German Films

in 53rd Berlinale - Berlin International Film Festival

by Katharina Dockhorn

59 films German films were shown during the Berlin Film Festival. A new record. Never before had there been so many German productions. It is obvious that Dieter Kossllick was able to encourage German filmmakers to come to Berlin.

The capital and its surroundings seems to be now the most interesting region to shoot in. The trio in the competition deals with their past and the problems of present day Berlin and Brandenburg. Wolfgang Becker`s comedy “Good Bye Lenin” shows a young boy conservating the G.D.R. for his mother who fell into a coma before the fall of the wall and regains consciousness eight months later. The international press recognized well the balance of bitter and sweet scenes in the film produced by the Berlin based company X-Filme Creative Pool. “Good Bye Lenin“ was awarded the Blue Angel for the Best European Film in Competition.

The FIPRESCI Prize was given to Hans-Christian Schmid for “Distant Lights”. The “ensemble film” links five different stories from both sides of the Oder-Borderline between Germany and Poland. Ukraine refugees, a Polish taxidriver and two young female interpreters, German cigarette smugglers, a shopkeeper on the brink of ruin and a young architect facing his first big project – they are all fighting for a life of dignity.

Last but not least in competition was “Fear” by Oskar Roehler, a very personal story also written by the filmmaker. He tells the story of a conflict-filled love affair, about feelings of guilt und hopelessness and mainly about the difficilties to stay in love and to trust each other.

Eight German films were shown in the Panorama section which can not all be reviewed here. “Wolfsburg“ by Christian Petzold was awarded a FIPRESCI prize. The film was made for television, but worked also on the big screen. Petzold varies his favorite subject – guilt and punishment – by telling the story of the relationship of a hit-and-run driver who killed a little boy causing the mother of the child to look for the murderer.

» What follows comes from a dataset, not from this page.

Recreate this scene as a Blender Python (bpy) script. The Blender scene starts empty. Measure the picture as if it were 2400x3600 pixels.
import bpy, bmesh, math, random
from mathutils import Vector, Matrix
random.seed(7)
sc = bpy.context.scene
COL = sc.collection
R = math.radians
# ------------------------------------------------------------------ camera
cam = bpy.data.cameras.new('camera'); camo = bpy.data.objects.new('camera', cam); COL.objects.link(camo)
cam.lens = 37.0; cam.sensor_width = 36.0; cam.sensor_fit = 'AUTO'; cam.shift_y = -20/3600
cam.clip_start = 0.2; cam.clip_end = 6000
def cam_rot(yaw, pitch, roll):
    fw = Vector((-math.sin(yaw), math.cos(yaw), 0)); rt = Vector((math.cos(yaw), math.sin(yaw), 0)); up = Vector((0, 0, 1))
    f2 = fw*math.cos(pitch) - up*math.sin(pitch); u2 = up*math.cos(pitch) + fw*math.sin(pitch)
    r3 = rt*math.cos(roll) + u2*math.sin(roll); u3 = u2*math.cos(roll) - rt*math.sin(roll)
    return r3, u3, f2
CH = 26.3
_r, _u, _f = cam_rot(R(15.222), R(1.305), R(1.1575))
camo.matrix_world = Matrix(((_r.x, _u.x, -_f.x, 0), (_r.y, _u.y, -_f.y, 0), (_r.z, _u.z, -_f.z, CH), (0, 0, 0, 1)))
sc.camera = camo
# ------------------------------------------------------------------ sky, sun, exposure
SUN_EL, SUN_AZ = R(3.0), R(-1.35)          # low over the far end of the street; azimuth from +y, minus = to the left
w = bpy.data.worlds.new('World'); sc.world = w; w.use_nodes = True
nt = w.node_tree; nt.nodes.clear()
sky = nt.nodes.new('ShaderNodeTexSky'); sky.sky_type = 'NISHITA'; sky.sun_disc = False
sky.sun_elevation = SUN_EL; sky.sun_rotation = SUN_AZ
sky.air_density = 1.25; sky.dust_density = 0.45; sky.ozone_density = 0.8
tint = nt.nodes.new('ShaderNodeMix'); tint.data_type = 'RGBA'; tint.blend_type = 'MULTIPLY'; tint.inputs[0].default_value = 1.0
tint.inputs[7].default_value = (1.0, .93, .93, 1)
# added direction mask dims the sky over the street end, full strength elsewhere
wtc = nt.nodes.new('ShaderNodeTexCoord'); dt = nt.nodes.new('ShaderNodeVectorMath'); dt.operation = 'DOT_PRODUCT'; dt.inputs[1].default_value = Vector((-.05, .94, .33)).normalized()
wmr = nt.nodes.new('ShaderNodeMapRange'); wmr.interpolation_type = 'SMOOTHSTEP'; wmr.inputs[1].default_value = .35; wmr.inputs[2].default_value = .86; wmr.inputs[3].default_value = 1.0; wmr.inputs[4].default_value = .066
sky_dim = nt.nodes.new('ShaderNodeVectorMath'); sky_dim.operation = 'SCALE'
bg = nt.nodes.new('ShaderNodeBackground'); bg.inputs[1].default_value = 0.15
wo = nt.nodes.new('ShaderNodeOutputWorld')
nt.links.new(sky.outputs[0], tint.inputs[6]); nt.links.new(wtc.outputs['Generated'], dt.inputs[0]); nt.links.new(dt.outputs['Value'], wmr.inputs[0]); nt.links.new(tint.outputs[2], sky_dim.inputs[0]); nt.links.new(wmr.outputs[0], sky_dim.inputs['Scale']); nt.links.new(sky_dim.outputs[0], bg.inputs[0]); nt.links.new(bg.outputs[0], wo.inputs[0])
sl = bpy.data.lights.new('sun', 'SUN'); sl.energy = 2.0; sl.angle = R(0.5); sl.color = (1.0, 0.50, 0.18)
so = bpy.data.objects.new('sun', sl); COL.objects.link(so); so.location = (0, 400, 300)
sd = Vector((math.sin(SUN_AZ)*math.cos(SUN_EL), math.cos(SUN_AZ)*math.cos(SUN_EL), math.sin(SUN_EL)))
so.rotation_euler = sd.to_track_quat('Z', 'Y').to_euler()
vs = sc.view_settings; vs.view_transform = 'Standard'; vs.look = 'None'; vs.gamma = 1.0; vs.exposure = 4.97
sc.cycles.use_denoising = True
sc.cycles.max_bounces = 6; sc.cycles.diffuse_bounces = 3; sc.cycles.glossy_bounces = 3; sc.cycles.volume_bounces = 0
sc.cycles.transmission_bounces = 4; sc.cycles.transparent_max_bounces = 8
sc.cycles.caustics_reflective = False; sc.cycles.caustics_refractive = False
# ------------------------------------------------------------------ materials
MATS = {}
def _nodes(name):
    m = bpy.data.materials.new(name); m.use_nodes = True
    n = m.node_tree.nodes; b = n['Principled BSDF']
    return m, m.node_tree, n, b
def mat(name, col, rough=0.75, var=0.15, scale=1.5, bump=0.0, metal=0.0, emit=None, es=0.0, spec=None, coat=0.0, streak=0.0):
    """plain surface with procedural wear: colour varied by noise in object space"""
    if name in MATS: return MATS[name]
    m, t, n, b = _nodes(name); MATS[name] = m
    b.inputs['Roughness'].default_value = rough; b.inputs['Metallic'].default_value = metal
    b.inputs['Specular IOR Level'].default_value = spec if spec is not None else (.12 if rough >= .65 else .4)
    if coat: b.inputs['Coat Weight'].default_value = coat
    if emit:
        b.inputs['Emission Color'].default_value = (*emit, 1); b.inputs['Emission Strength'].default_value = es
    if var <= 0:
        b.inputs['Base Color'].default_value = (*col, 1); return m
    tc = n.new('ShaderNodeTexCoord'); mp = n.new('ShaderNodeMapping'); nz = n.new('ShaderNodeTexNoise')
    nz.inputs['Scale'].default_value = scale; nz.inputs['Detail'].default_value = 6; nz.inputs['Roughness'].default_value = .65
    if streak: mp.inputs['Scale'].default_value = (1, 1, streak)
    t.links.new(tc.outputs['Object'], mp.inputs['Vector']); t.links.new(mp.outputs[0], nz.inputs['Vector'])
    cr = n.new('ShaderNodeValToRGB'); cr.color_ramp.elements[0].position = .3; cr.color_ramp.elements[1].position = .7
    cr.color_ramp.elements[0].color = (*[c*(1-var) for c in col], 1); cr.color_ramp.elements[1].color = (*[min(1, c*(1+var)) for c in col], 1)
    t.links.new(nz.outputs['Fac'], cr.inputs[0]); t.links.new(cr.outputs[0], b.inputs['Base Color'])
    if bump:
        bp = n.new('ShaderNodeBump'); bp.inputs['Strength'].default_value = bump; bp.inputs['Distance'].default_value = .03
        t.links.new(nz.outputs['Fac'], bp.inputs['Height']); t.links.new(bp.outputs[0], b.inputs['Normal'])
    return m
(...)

“Gallant Girls” made by Barbara Teufel is a sensible portrait of seven independent and anarchist women living in an apartment in Berlin-Kreuzberg in the late 1980s. For the director it was also a trip into her own past. She brings alive the spirit of the time by mixing interviews with her former girlfriends, archive footage and dramatised scenes.

A surprise was “Devot” by Igor Zaritzky, the story of young couple connected by a one-night-stand. The young director made his feature-film-debut with this extraordinary thriller full of dramatic turns. Andreas Dresen proves his great ability to observe people in the documentary “Herr Wichman von der CDU”. During the election-campaign of the summer 2002 he followed the 25- year-old candidate of the Christian Democrats in a sparcely populated and nearly forgotten region in northwest Germany.

Nine German films were presented in the programme of the Forum. Romuald Kamarkar`s “196 BPM” documents three moments of the 2002 Berlin Love Parade which were each shot in single takes and shown without dialogue or commentary. Barbara and Winfried Junge`s “Actually I wanted to be a Forester – Bernd from Golzow” is the 18th part in this documentation of a school class in Golzow near the Polish border and the eighth long-term portrait of one of the children. The audience was impressed by the sensibility of the filmmakers to show the biography of a man whose children were grown up und who started a new life in Norway some years ago.

In the footsteps of Barbara and Winfried Junge was Ulrich Gaulke and Jeanette Eggert’s “Marry me” which follows the relationship between Gladis, one of the protagonists of their former documentary “Havanna mi amor”, and Erik from Hamburg over a period of two years. The film shows the difficulties of Gladis to deal with the daily life in Germany and not to give up her independence and as well Erik`s struggle for his love and small family.

The great quality of German documentaries was also obvious in the Perspektiven Deutsches Kino. “Greetings from Dachau” is a walk trough the town connected worldwide with the name of a concentration camp. The director grew up in Dachau and observes the town and its inhabitants by searching for a present day „normality“. Martina Döcker`s “Bernau is on Sea” has a similar subject. Her film is a disturbing and strongly discussed portrait of a judge working in a little town near Berlin and one of his radical right-wing convicts who wants to escape from the scene.

Violence against coloured people and football, love and betrayal, hope and hopelessness in a ficticious small town in Eastern Germany – this is Norbert Baumgarte`s feature film debut “Liberated Zone”. The ensemble film picked up well the feeling of people waiting for flowering landscapes promised by the former German chancellor. The second “ensemble film” of the Perspektiven was Stephan Krohme`s “They Got Knut”, a profound satirical statement on left-wing political activism and commune hedonism in the 1980s.

Finally, the Perspektiven took a short look at short movies made by German Film Schools during the last years. “Kiki and Tiger” by Alain Gsponer is the story of the impossible friendship of an Albanian and a Serb living in Germany and leads to the roots of hate. Robin von Hardenber`s “The Shadow” tells a human and warm story of a young family divided during the Vietnam-War.